Similarly, in the case at hand, the offenses charged by the indictment in the Circuit Court, pursuant to the search warrant executed on the residence,
do not in any way subject Long to relitigation of any material fact adjudicated during the trial leading to his acquittal on the charges in the District Court case. The factual determinations made by the District Court judge in explaining her reasons for acquitting Long in District Court Case No. 000E00324177 relate to whether Long was in possession of the PCP recovered from the car and whether his conduct in the front yard of the residence constituted a disorderly disturbance of the peace. The District Court concluded that Long was not guilty of the possession of drug charges because, as a 'passenger, he was unable to
control (i.e., reach) physically the location where the drugs were found in the rear seating area of the vehicle. The District Court further concluded that Long was not guilty of disorderly conduct because he was “just curious” about the presence of the police in the front yard of the residence.

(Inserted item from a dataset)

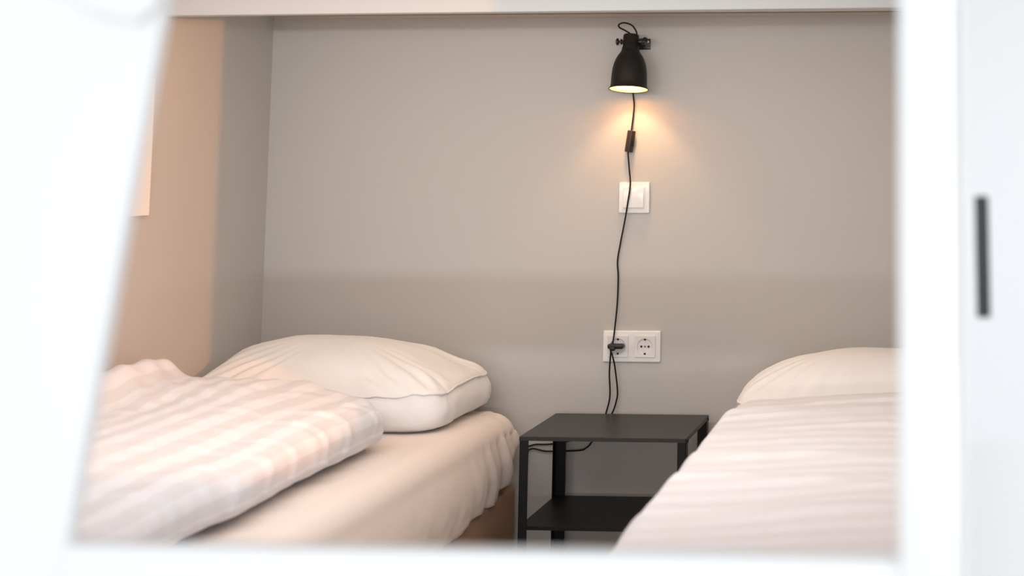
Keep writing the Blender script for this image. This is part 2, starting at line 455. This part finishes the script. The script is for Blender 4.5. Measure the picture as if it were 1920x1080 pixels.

The charges in the Circuit Court indictment, which include the possession of regulated firearms after conviction of a disqualifying crime, a short-barreled shotgun, possession of bulletproof body armor having previously been convicted of a crime of violence or drug trafficking crime, and drug paraphernalia, all stemmed from discovery of those items in the home.
JUDGMENT OF THE CIRCUIT COURT FOR PRINCE GEORGE’S COUNTY REVERSED; CASE REMANDED FOR FURTHER PROCEEDINGS; COSTS TO BE PAID BY APPELLEE.